[Scene script records]
______
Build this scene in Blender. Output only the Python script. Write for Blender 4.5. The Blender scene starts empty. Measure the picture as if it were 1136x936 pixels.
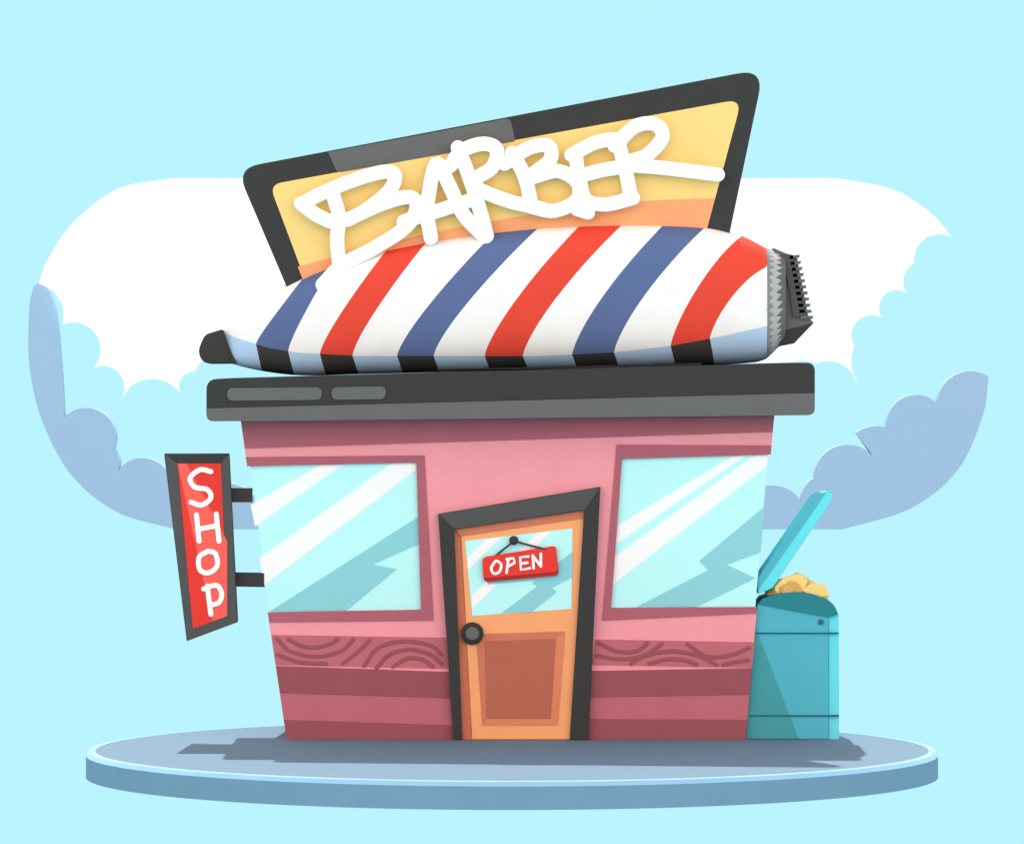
import bpy, bmesh, math, random, bisect
from mathutils import Vector, noise
from mathutils.geometry import tessellate_polygon
random.seed(3)
D=60.0; H=4.2
def P(px,py,y=0.0):
    s=(D+y)/D
    return Vector(((px-568)/100*s, y, H+((820-py)/100-H)*s))
def lin(c):
    c=c/255.0
    return c/12.92 if c<=0.04045 else ((c+0.055)/1.055)**2.4
EF=(1.0,1.0,1.0); EL=(0.84,0.85,0.88); EU=(2.5,2.25,2.2)
MC={}
def mat(name,rgb,E=EF,rough=0.75,spec=0.06,var=0.02,emit=0.0,scale=3.0):
    if name in MC: return MC[name]
    m=bpy.data.materials.new(name); m.use_nodes=True
    nt=m.node_tree; b=nt.nodes['Principled BSDF']
    a=[min(0.93,lin(rgb[i])/E[i]) for i in range(3)]
    tc=nt.nodes.new('ShaderNodeTexCoord'); n=nt.nodes.new('ShaderNodeTexNoise')
    n.inputs['Scale'].default_value=scale; n.inputs['Detail'].default_value=5
    r=nt.nodes.new('ShaderNodeValToRGB')
    r.color_ramp.elements[0].position=0.35; r.color_ramp.elements[1].position=0.65
    r.color_ramp.elements[0].color=[v*(1-var) for v in a]+[1]
    r.color_ramp.elements[1].color=[min(0.95,v*(1+var)) for v in a]+[1]
    nt.links.new(tc.outputs['Object'],n.inputs['Vector'])
    nt.links.new(n.outputs['Fac'],r.inputs['Fac'])
    nt.links.new(r.outputs['Color'],b.inputs['Base Color'])
    b.inputs['Roughness'].default_value=rough
    b.inputs['Specular IOR Level'].default_value=spec
    if emit>0:
        b.inputs['Emission Color'].default_value=a+[1]; b.inputs['Emission Strength'].default_value=emit
    MC[name]=m; return m
def emat(name,rgb):
    m=bpy.data.materials.new(name); m.use_nodes=True; nt=m.node_tree
    nt.nodes.clear()
    e=nt.nodes.new('ShaderNodeEmission'); o=nt.nodes.new('ShaderNodeOutputMaterial')
    e.inputs['Color'].default_value=[lin(c) for c in rgb]+[1]; e.inputs['Strength'].default_value=1
    nt.links.new(e.outputs[0],o.inputs['Surface']); return m
def empty(name,loc=(0,0,0)):
    o=bpy.data.objects.new(name,None); bpy.context.collection.objects.link(o); o.location=loc; return o
def mkobj(name,verts,faces,mats,parent=None,fm=None,smooth=False):
    me=bpy.data.meshes.new(name); me.from_pydata([tuple(v) for v in verts],[],faces)
    for m in mats: me.materials.append(m)
    if fm:
        for i,p in enumerate(me.polygons): p.material_index=fm[i]
    bm=bmesh.new(); bm.from_mesh(me); bmesh.ops.recalc_face_normals(bm,faces=bm.faces); bm.to_mesh(me); bm.free()
    if smooth:
        for p in me.polygons: p.use_smooth=True
    o=bpy.data.objects.new(name,me); bpy.context.collection.objects.link(o)
    if parent: o.parent=parent
    return o
def rp(pts,r,n=5):
    out=[]; N=len(pts)
    rs=r if isinstance(r,(list,tuple)) else [r]*N
    for i in range(N):
        p=Vector(pts[i]);a=Vector(pts[i-1]);b=Vector(pts[(i+1)%N]); rr=rs[i]
        if rr<=0: out.append(tuple(p)); continue
        da=(a-p); db=(b-p)
        pa=p+da.normalized()*min(rr,da.length*.45); pb=p+db.normalized()*min(rr,db.length*.45)
        for k in range(n+1):
            t=k/n; q=pa*(1-t)**2+p*2*t*(1-t)+pb*t*t; out.append(tuple(q))
    return out
def shape(name,pts,y,depth,m,parent=None,bevel=0.0,ref=None,tess=False):
    yr=y if ref is None else ref
    f=[]
    for p in pts:
        v=P(p[0],p[1],yr); f.append(Vector((v.x,y,v.z)))
    n=len(f); verts=f+[v+Vector((0,depth,0)) for v in f]
    faces=[[i,(i+1)%n,n+(i+1)%n,n+i] for i in range(n)]
    if tess:
        T=tessellate_polygon([[Vector((v.x,v.z,0)) for v in f]])
        faces+=[list(t) for t in T]+[[n+t[2],n+t[1],n+t[0]] for t in T]
    else:
        faces+=[list(range(n)),list(range(2*n-1,n-1,-1))]
    o=mkobj(name,verts,faces,[m],parent)
    if bevel>0:
        b=o.modifiers.new('bevel','BEVEL'); b.width=bevel; b.segments=2; b.limit_method='ANGLE'; b.angle_limit=math.radians(50)
    return o
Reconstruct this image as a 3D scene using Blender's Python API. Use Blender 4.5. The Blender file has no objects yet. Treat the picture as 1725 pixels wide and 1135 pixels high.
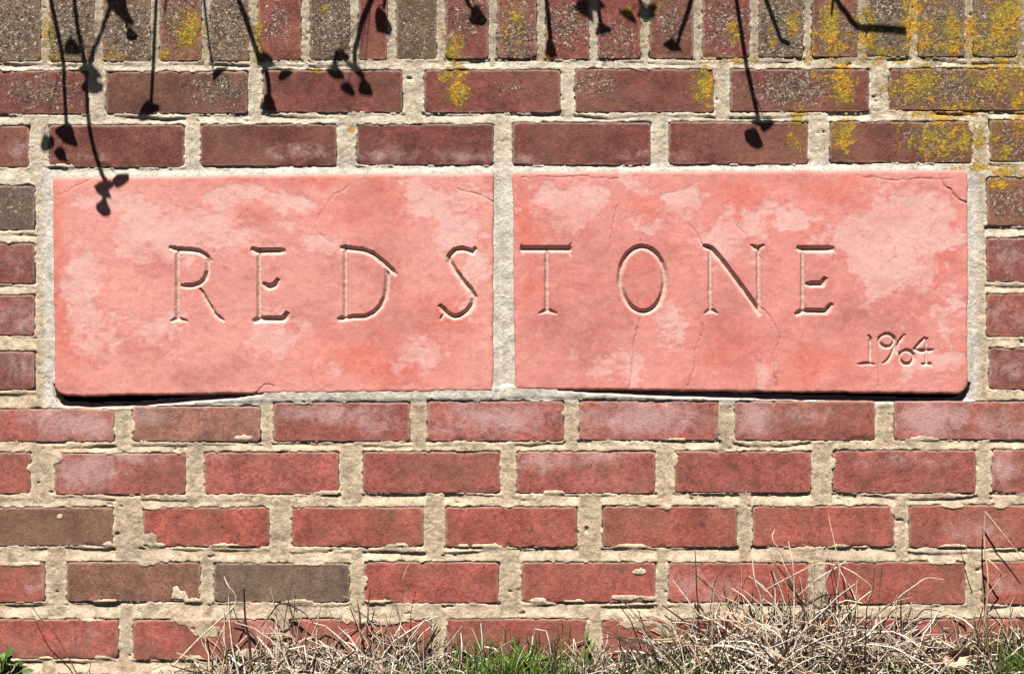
______
▸ **Exercise details**
All preceding records should be duplicated verbatim, images excepted.

▸ **Exercise solution**
Build this scene in Blender. Output only the Python script. Write for Blender 4.5. The Blender scene starts empty. Measure the picture as if it were 1136x936 pixels.
import bpy, bmesh, math, random, bisect
from mathutils import Vector, noise
from mathutils.geometry import tessellate_polygon
random.seed(3)
D=60.0; H=4.2
def P(px,py,y=0.0):
    s=(D+y)/D
    return Vector(((px-568)/100*s, y, H+((820-py)/100-H)*s))
def lin(c):
    c=c/255.0
    return c/12.92 if c<=0.04045 else ((c+0.055)/1.055)**2.4
EF=(1.0,1.0,1.0); EL=(0.84,0.85,0.88); EU=(2.5,2.25,2.2)
MC={}
def mat(name,rgb,E=EF,rough=0.75,spec=0.06,var=0.02,emit=0.0,scale=3.0):
    if name in MC: return MC[name]
    m=bpy.data.materials.new(name); m.use_nodes=True
    nt=m.node_tree; b=nt.nodes['Principled BSDF']
    a=[min(0.93,lin(rgb[i])/E[i]) for i in range(3)]
    tc=nt.nodes.new('ShaderNodeTexCoord'); n=nt.nodes.new('ShaderNodeTexNoise')
    n.inputs['Scale'].default_value=scale; n.inputs['Detail'].default_value=5
    r=nt.nodes.new('ShaderNodeValToRGB')
    r.color_ramp.elements[0].position=0.35; r.color_ramp.elements[1].position=0.65
    r.color_ramp.elements[0].color=[v*(1-var) for v in a]+[1]
    r.color_ramp.elements[1].color=[min(0.95,v*(1+var)) for v in a]+[1]
    nt.links.new(tc.outputs['Object'],n.inputs['Vector'])
    nt.links.new(n.outputs['Fac'],r.inputs['Fac'])
    nt.links.new(r.outputs['Color'],b.inputs['Base Color'])
    b.inputs['Roughness'].default_value=rough
    b.inputs['Specular IOR Level'].default_value=spec
    if emit>0:
        b.inputs['Emission Color'].default_value=a+[1]; b.inputs['Emission Strength'].default_value=emit
    MC[name]=m; return m
def emat(name,rgb):
    m=bpy.data.materials.new(name); m.use_nodes=True; nt=m.node_tree
    nt.nodes.clear()
    e=nt.nodes.new('ShaderNodeEmission'); o=nt.nodes.new('ShaderNodeOutputMaterial')
    e.inputs['Color'].default_value=[lin(c) for c in rgb]+[1]; e.inputs['Strength'].default_value=1
    nt.links.new(e.outputs[0],o.inputs['Surface']); return m
def empty(name,loc=(0,0,0)):
    o=bpy.data.objects.new(name,None); bpy.context.collection.objects.link(o); o.location=loc; return o
def mkobj(name,verts,faces,mats,parent=None,fm=None,smooth=False):
    me=bpy.data.meshes.new(name); me.from_pydata([tuple(v) for v in verts],[],faces)
    for m in mats: me.materials.append(m)
    if fm:
        for i,p in enumerate(me.polygons): p.material_index=fm[i]
    bm=bmesh.new(); bm.from_mesh(me); bmesh.ops.recalc_face_normals(bm,faces=bm.faces); bm.to_mesh(me); bm.free()
    if smooth:
        for p in me.polygons: p.use_smooth=True
    o=bpy.data.objects.new(name,me); bpy.context.collection.objects.link(o)
    if parent: o.parent=parent
    return o
def rp(pts,r,n=5):
    out=[]; N=len(pts)
    rs=r if isinstance(r,(list,tuple)) else [r]*N
    for i in range(N):
        p=Vector(pts[i]);a=Vector(pts[i-1]);b=Vector(pts[(i+1)%N]); rr=rs[i]
        if rr<=0: out.append(tuple(p)); continue
        da=(a-p); db=(b-p)
        pa=p+da.normalized()*min(rr,da.length*.45); pb=p+db.normalized()*min(rr,db.length*.45)
        for k in range(n+1):
            t=k/n; q=pa*(1-t)**2+p*2*t*(1-t)+pb*t*t; out.append(tuple(q))
    return out
def shape(name,pts,y,depth,m,parent=None,bevel=0.0,ref=None,tess=False):
    yr=y if ref is None else ref
    f=[]
    for p in pts:
        v=P(p[0],p[1],yr); f.append(Vector((v.x,y,v.z)))
    n=len(f); verts=f+[v+Vector((0,depth,0)) for v in f]
    faces=[[i,(i+1)%n,n+(i+1)%n,n+i] for i in range(n)]
    if tess:
        T=tessellate_polygon([[Vector((v.x,v.z,0)) for v in f]])
        faces+=[list(t) for t in T]+[[n+t[2],n+t[1],n+t[0]] for t in T]
    else:
        faces+=[list(range(n)),list(range(2*n-1,n-1,-1))]
    o=mkobj(name,verts,faces,[m],parent)
    if bevel>0:
        b=o.modifiers.new('bevel','BEVEL'); b.width=bevel; b.segments=2; b.limit_method='ANGLE'; b.angle_limit=math.radians(50)
    return o
Reconstruct this image as a 3D scene using Blender's Python API. Use Blender 4.5. The Blender file has no objects yet. Treat the picture as 1725 pixels wide and 1135 pixels high.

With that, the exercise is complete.